Le drama s’autorise également plusieurs références au film The Blade de Tsui Hark, remake du One-Armed Swordsman de Chang Cheh, lorsque le héros au pied bot se bat contre un adversaire manchot, ou lorsqu’il râpe cruellement la tête d’un gangster contre un mur.

Cette filiation constitue indéniablement le meilleur de Mercy for None, un aspect principalement concentré dans la première partie du drama, qui se révèle d’autant à la fois fun et efficace. Le réalisateur Choi Sung Eun soigne en particulier la dramaturgie de ses scènes d’action en insistant sur la dimension « undercover » de son héros. Le ton est donné dès la première scène de baston du drama située à la fin de l’épisode 1, durant laquelle Nam Gi Jun redresse à sa manière les bretelles d’une bande de délinquants décervelés. La séquence est d’autant plus cathartique que la brutalité des coups, assénés avec une expression placide par notre justicier, est judicieusement réhaussée par des bruitages élevés en volume.

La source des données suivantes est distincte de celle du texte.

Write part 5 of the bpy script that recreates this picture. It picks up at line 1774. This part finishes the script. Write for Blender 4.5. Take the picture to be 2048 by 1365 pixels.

Dans les épisodes qui suivent, Mercy for None réserve encore plusieurs moments forts de ce type, déchaînements de violence habilement chorégraphiés qui stimulent la fibre de redresseur de torts du spectateur. So Ji Sub, qui n’avait pas tourné de drama depuis Doctor Lawyer en 2022, se révèle parfait dans le rôle, auquel il imprime une véritable prestance tout en arborant un air perpétuellement désabusé. Il assure indéniablement dans les nombreuses scènes d’action, en particulier dans l’épisode 4 qui le voit affronter de nombreux adversaires en tous genres.

L’autre bonne surprise réside dans la performance de l’acteur Gong Myung, plutôt connu pour ses rôles de gentil garçon (Way Back Love, Citizen of a Kind, Drinking Solo) et qui endosse avec un visible enthousiasme le rôle de Gu Joon Mo, un caïd complètement dégénéré qui contribue au caractère imprévisible de la série.

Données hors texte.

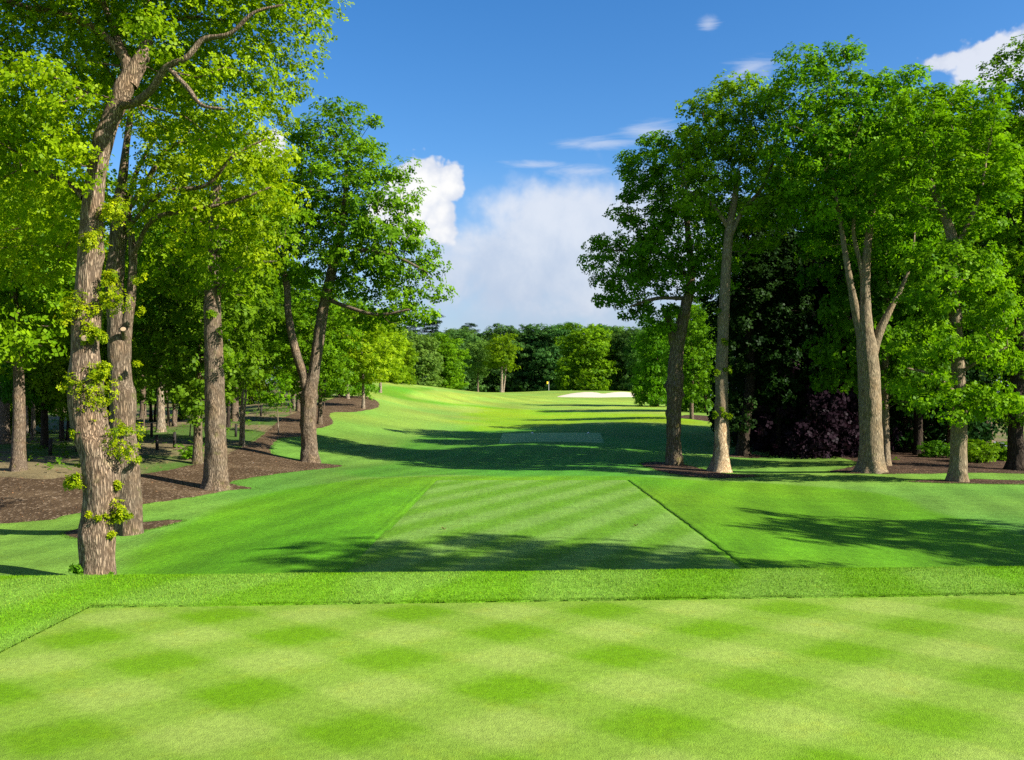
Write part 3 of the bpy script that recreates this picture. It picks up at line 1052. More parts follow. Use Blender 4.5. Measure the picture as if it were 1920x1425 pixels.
def rosettes(c, nrm, size, nleaf, rng, aspect=0.30):
    """leaf whorls: (N,3) centres and axes -> quads"""
    N = len(c)
    nrm = nrm / (np.linalg.norm(nrm, axis=1)[:, None] + 1e-9)
    ref = rng.normal(size=(N, 3))
    t = np.cross(nrm, ref); t /= np.linalg.norm(t, axis=1)[:, None] + 1e-9
    b = np.cross(nrm, t)
    V = np.empty((N, nleaf, 4, 3))
    for k in range(nleaf):
        a = 2 * np.pi * (k + rng.uniform(-0.3, 0.3, N)) / nleaf
        d = np.cos(a)[:, None] * t + np.sin(a)[:, None] * b
        e = np.cross(nrm, d)
        s = (size * rng.uniform(0.7, 1.25, N))[:, None]
        tilt = rng.uniform(-0.35, 0.45, N)[:, None]
        d2 = d * np.sqrt(np.maximum(1 - tilt ** 2, 0.1)) + nrm * tilt
        w = aspect * rng.uniform(0.85, 1.2, N)[:, None]
        V[:, k, 0] = c + d2 * s * 0.08
        V[:, k, 1] = c + d2 * s * 0.6 + e * s * w + nrm * s * 0.06
        V[:, k, 2] = c + d2 * s * 1.0 - nrm * s * 0.10
        V[:, k, 3] = c + d2 * s * 0.6 - e * s * w + nrm * s * 0.06
    return V.reshape(-1, 3)


def foliage(name, pts, prad, nros, size, nleaf, rng, mat, flat=0.6, aspect=0.30, center=None, hang=0.0, puffvar=0.35):
    n = len(pts)
    per = np.maximum(3, (nros * rng.uniform(0.55, 1.35, n)).astype(int))
    idx = np.repeat(np.arange(n), per)
    N = len(idx)
    d = rng.normal(size=(N, 3)); d /= np.linalg.norm(d, axis=1)[:, None]
    r = rng.uniform(0.15, 1, N) ** 0.45
    pr = prad * rng.uniform(0.7, 1.3, n)
    ofs = d * r[:, None] * pr[idx][:, None] * np.array([1, 1, flat])
    if hang:
        ofs[:, 2] -= hang * rng.random(N) ** 2
    c = pts[idx] + ofs
    ctr = pts.mean(0) if center is None else np.asarray(center)
    outw = c - ctr
    outw /= np.linalg.norm(outw, axis=1)[:, None] + 1e-9
    nrm = 0.55 * d + 0.45 * outw + np.array([0, 0, 0.55]) + rng.normal(0, 0.45, (N, 3))
    V = rosettes(c, nrm, size * np.ones(N), nleaf, rng, aspect)
    q = len(V) // 4
    me = mesh_np(name, V, np.arange(len(V)).reshape(q, 4), mat)
    pt = rng.normal(0.5, puffvar * 0.5, n)
    tint = np.clip(pt[idx] + rng.normal(0, 0.20, N), 0, 1)
    tint = np.repeat(tint, nleaf) + rng.normal(0, 0.08, N * nleaf)
    f_attr(me, np.clip(np.repeat(tint, 4), 0, 1), 'tint')
    return me


def dead_sides():
    pass


def hero(name, label, d, trunk, limbs, lobes, bark, leaf, seed, spacing=0.9, nros=34, size=0.13, nleaf=5, flare=0.35, group=None,
         sides=40, rough=0.05, burr=0.06, prad=0.75, tip=0.012, extra_skel=0.35, base_drop=0.15, cat='tree', shell=0.45, droop=-0.05, maxr=0.16, aspect=0.30,
         depth=1.0):
    """a tree traced from the photo: trunk / limbs are lists of (px, py, width_px[, depth offset]) at depth d"""
    rng = np.random.default_rng(seed)
    size *= 1.08; nros = int(nros * 1.75); aspect *= 1.20; nleaf = 4
    def path(pts):
        p = np.array([P(q[0], q[1], d + (q[3] if len(q) > 3 else 0)) for q in pts])
        r = np.array([q[2] / 2 / FPX * d for q in pts])
        return p, r
    tp, tr = path(trunk)
    bx, by = tp[0][0], tp[0][1]
    gz = hz(bx, by)
    # start the trunk just under the ground
    tp[0][2] = gz - base_drop
    o = np.array([bx, by, gz])
    root = thing(name, label, cat, tuple(o), group)
    skel = []
    v, f = bark_tube(tp - o, tr, sides, 0.08, flare, rough, seed, burr, True)
    link('trunk', mesh_np('trunk', v, f, M[bark], True), root)
    p2, r2 = resample(tp, tr, 0.5)
    hgt = np.concatenate([[0], np.cumsum(np.linalg.norm(np.diff(p2, axis=0), axis=1))])
    k0 = int(len(p2) * (1 - extra_skel))
    skel.append((p2[k0:], r2[k0:], 0))
    for i, lm in enumerate(limbs):
        lp, lr = path(lm)
        v, f = bark_tube(lp - o, lr, 20, 0.10, 0, rough, seed + 10 + i, burr, True)
        link('limb', mesh_np('limb', v, f, M[bark], True), root)
        a, b_ = resample(lp, lr, 0.5)
        skel.append((a[1:], b_[1:], 0.0))
    lb = []
    for q in lobes:
        px, py, rx, ry = q[:4]
        dd = q[4] if len(q) > 4 else 0.0
        rd = q[5] if len(q) > 5 else depth * 0.5 * (rx + ry) / FPX * d
        lb.append((P(px, py, d + dd), (rx / FPX * d, rd, ry / FPX * d)))
    pts = sample_lobes(lb, spacing, rng, shell)
    wood = grow_wood(skel, pts, rng, tip, droop=droop, maxr=maxr)
    v, f = join(wood)
    link('twigs', mesh_np('twigs', v - o, f, M[bark], True), root, kind='stuff')
    me = foliage('crown', pts - o, prad, nros, size, nleaf, rng, M[leaf], center=np.mean([c for c, _ in lb], 0) - o, aspect=aspect)
    link('crown', me, root)
    return root, pts


def shoot(root, px, py, d, r_px, leaf, seed, n=60, size=0.10, spray=True):
    """a tuft of young shoots sprouting from the bark"""
    rng = np.random.default_rng(seed)
    o = np.array(root.location)
    c = P(px, py, d) - o
    r = r_px / FPX * d * 1.15
    n = int(n * 1.5)
    k = max(3, int(n / 12))
    pts = c + rng.normal(0, 0.42, (k, 3)) * r * np.array([1, 0.7, 0.9])
    me = foliage('leafy_shoot', pts, r * 0.50, 14, size * 0.85, 5, rng, M[leaf], flat=1.0, aspect=0.24)
    link('leafy_shoot', me, root)


def stub(root, p0, p1, r, bark, seed):
    o = np.array(root.location)
    p = np.array([p0, (np.array(p0) + np.array(p1)) / 2, p1]) - o
    v, f = bark_tube(p, np.array([r * 1.3, r, r * 0.95]), 18, 0.06, 0, 0.04, seed, 0.05)
    s = link('branch_stub', mesh_np('branch_stub', v, f, M[bark], True), root)
    a = np.linspace(0, 2 * np.pi, 14, endpoint=False)
    t = p[2] - p[0]; t /= np.linalg.norm(t)
    n = np.cross(t, (0, 0, 1.0)); n /= np.linalg.norm(n); b = np.cross(t, n)
    c = p[2] + t * 0.004
    ring = c + r * 0.93 * (np.cos(a)[:, None] * n + np.sin(a)[:, None] * b)
    cv = np.vstack([ring, [c + t * 0.01]])
    link('cut_face', mesh_np('cut_face', cv, np.array([(i, (i + 1) % 14, 14) for i in range(14)]), M['cut_wood']), s)


# ---- left foreground oaks
L1, _ = hero('oak_tree', 'tall nearest oak with rugged trunk and bright yellow shoots, behind the front grass ridge', 18,
     [(185, 1100, 60), (182, 1000, 62), (190, 900, 66, ), (172, 800, 62), (162, 720, 58), (160, 650, 52), (164, 560, 46), (170, 450, 42), (180, 330, 36), (206, 230, 33), (233, 165, 35), (256, 122, 26), (272, 92, 20)],
     [[(232, 175, 26), (238, 120, 22), (205, 75, 15), (140, 35, 12), (50, 12, 9), (-60, -20, 6)],
      [(240, 120, 16), (215, 60, 11, .3), (192, 0, 9, .4), (170, -80, 6, .5)],
      [(242, 160, 28), (272, 95, 24, .3), (277, 0, 14, .5), (285, -120, 9, .6)],
      [(222, 198, 14), (258, 190, 14, -.4), (288, 163, 13, -.7), (312, 126, 12, -.9), (350, 108, 10, -1), (378, 76, 9, -1), (430, 64, 8, -1.1), (476, 24, 6, -1.2), (535, 8, 4, -1.2)],
      [(316, 128, 8, -.9), (352, 165, 8, -1.2), (380, 198, 6, -1.4), (425, 205, 4, -1.5)],
      [(158, 372, 14), (130, 345, 10, .4), (80, 325, 9, .8), (0, 305, 7, 1)],
      [(277, 60, 9, .4), (340, 35, 8, 1.2), (430, 40, 6, 2.0), (520, 60, 4, 2.4), (590, 40, 3, 2.6)]],
     [(90, 80, 180, 130, 0.9), (330, 50, 190, 110, 1.9), (480, 40, 140, 70, 1), (180, -120, 330, 160, 0), (440, 165, 110, 70, 0.6), (-60, 230, 150, 130, 0),
      (90, 240, 95, 90, 0.6), (520, 120, 70, 85, 1.5), (-130, 40, 150, 200, 0), (330, 125, 130, 70, 1.6), (460, -70, 190, 90, 1), (60, 175, 100, 80, -1.2), (60, 395, 90, 40, 0.4),
      (370, 235, 130, 55, 1.2), (585, 25, 50, 40, 2.0), (300, 60, 60, 40, -1.2), (120, 300, 70, 50, -.8), (150, 20, 160, 70, 2.2), (60, 300, 120, 60, 1.8), (400, -20, 150, 60, 2.2)],
     'bark_oak', 'leaf_yellow', 11, spacing=0.51, nros=33, size=0.080, prad=0.50, flare=0.10, sides=56, rough=0.07, burr=0.09, tip=0.010, base_drop=0.3, maxr=0.09)
for i, (x, y, r) in enumerate([(172, 452, 24), (150, 585, 26), (205, 560, 24), (165, 622, 16), (168, 735, 40), (140, 715, 18), (185, 700, 14), (205, 520, 14), (222, 835, 30), (195, 690, 12), (212, 400, 26),
                               (225, 965, 20), (140, 905, 14), (180, 965, 13), (148, 1065, 12), (205, 1075, 8), (205, 1000, 9), (218, 908, 8), (186, 628, 12), (145, 812, 10)]):
    shoot(L1, x, y, 17.75 if x < 200 else 17.9, r, 'leaf_shoot' if y < 1060 else 'leaf_wood', 100 + i, n=34 + int(r * 4), size=0.075)
stub(L1, P(165, 632, 18), P(158, 634, 17.6), 0.062, 'bark_oak', 5)

L2, _ = hero('oak_tree', 'twin-stemmed oak with sawn branch stub, rising from its own small mulch ring', 24,
     [(244, 1000, 44), (240, 900, 44), (232, 800, 43), (226, 700, 40), (219, 600, 34), (215, 520, 32), (222, 440, 30), (228, 360, 20), (236, 280, 13), (246, 200, 8), (250, 140, 5)],
     [[(232, 690, 20), (236, 620, 22), (246, 550, 17), (249, 470, 13), (240, 400, 12), (250, 340, 9, .3), (300, 240, 6, .6)],
      [(248, 480, 8), (290, 410, 9, -.5), (350, 395, 8, -.8), (430, 380, 6, -1), (510, 350, 4, -1)],
      [(240, 395, 9), (275, 340, 9, -.3), (320, 275, 8, -.5), (380, 262, 6, -.6), (470, 250, 4, -.6)],
      [(246, 420, 8), (310, 360, 8, -.9), (390, 345, 7, -1.2), (440, 290, 5, -1.4), (500, 260, 3, -1.4)],
      [(222, 420, 9), (180, 380, 8, .8), (100, 350, 7, 1.2), (20, 330, 5, 1.5)]],
     [(400, 300, 130, 95, 0), (480, 330, 75, 80, -.4), (270, 130, 110, 70, 1.0), (430, 470, 90, 50, .8), (340, 230, 120, 70, 0.4), (420, 400, 110, 60, 0), (300, 330, 70, 80, -0.6), (90, 400, 130, 85, 1.0), (240, 190, 120, 70, 0.8), (480, 240, 70, 60, .6), (0, 480, 130, 60, 1.2)],
     'bark_grey', 'leaf_yellow', 12, spacing=0.66, nros=36, size=0.092, prad=0.60, flare=0.16, rough=0.06, burr=0.08, tip=0.010, maxr=0.09)
stub(L2, P(234, 640, 24), P(231, 617, 23.6), 0.075, 'bark_grey', 6)
for i, (x, y, r) in enumerate([(262, 520, 12), (258, 680, 9), (236, 805, 12), (258, 860, 9), (250, 430, 16), (268, 580, 8)]):
    shoot(L2, x, y, 23.6, r, 'leaf_shoot', 140 + i, n=24, size=0.09)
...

Même s’il ne casse pas des briques (sans jeu de mot), Mercy for None s’affirme donc comme un divertissement sympathique dans sa première partie. Les choses se gâtent cependant à partir de l’épisode 5, c’est-à-dire dès que Gi Jun commence à accuser le coup de tous ces combats. Plus on avance, et plus il se traine lentement, freiné par les blessures qui s’accumulent, et ce, même si le scénariste lui prête une résistance hors norme s’il l’on fait le compte de celles-ci. Les scènes d’action deviennent en conséquence de moins en moins emballantes, quand elles ne sont pas tristement répétitives.

Dans le même temps, l’histoire n’en devient pas plus palpitante. On comprend vite que l’idée est de nous montrer que les chiens ne font pas des chats, et que ces chefs de gang engendrent forcément des progénitures à leur image. Le jeune procureur aux dents longues Lee Geum Son, fils de Lee Ju Woon, parait plus civilisé que son alter ego Gu Joon Mo, mais sa froideur n’est pas qu’une façade. Choo Young Woo (Trauma Code : Appel à l’héroïsme) apporte un certain mystère à ce rôle qui prend de l’importance au fil des épisodes, mais cela ne suffit pas à compenser le manque de développement de l’intrigue.

A ce stade, les personnages semblent en effet entrainés dans une spirale de plus en plus sombre qui atteint même un nihilisme malvenu pour un drama aussi peu substantiel dans son contenu. Mercy for None ne propose ni un parcours initiatique du protagoniste comme Fist of Legend ou The Blade, ni suffisamment de fun comme un Ong Bak pour pallier la simplicité de son scénario. On sort donc plus déçu que satisfait de cette aventure, voire lessivé comme Nam Gi Jun tandis qu’il avance tel un zombie sans véritable but.

On apprécie malgré tout de retrouver certaines têtes connues dans la peau de sombres ordures, comme Heo Jun Ho (Buried Hearts), Cha Seung Won (The Tyrant), Jo Han Cheol (La Créature de Kyŏngsŏng) ou encore Ahn Kil Kang (Sell Your Haunted House).